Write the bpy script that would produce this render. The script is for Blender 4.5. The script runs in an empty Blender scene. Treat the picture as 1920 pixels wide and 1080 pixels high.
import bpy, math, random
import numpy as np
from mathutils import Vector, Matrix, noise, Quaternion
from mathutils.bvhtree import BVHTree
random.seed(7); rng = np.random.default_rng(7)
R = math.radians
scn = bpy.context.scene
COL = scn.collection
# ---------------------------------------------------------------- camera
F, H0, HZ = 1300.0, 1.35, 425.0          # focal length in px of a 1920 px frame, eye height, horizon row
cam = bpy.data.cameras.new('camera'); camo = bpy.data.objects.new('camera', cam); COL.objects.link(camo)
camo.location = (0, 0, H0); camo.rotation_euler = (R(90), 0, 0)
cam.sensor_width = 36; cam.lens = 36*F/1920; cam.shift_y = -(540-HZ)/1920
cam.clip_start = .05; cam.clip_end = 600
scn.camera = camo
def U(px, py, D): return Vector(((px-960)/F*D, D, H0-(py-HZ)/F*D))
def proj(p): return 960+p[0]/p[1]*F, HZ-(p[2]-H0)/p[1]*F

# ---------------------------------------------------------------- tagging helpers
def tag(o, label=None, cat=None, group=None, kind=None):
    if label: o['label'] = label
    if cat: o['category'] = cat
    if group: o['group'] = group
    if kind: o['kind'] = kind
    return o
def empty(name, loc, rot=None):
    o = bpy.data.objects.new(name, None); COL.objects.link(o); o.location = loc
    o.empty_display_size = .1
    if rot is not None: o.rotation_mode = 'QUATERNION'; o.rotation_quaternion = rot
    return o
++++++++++
Do this:
Give every line of the material that includes the string "scene".

Written solution:
Write the bpy script that would produce this render. The script is for Blender 4.5. The script runs in an empty Blender scene. Treat the picture as 1920 pixels wide and 1080 pixels high.
scn = bpy.context.scene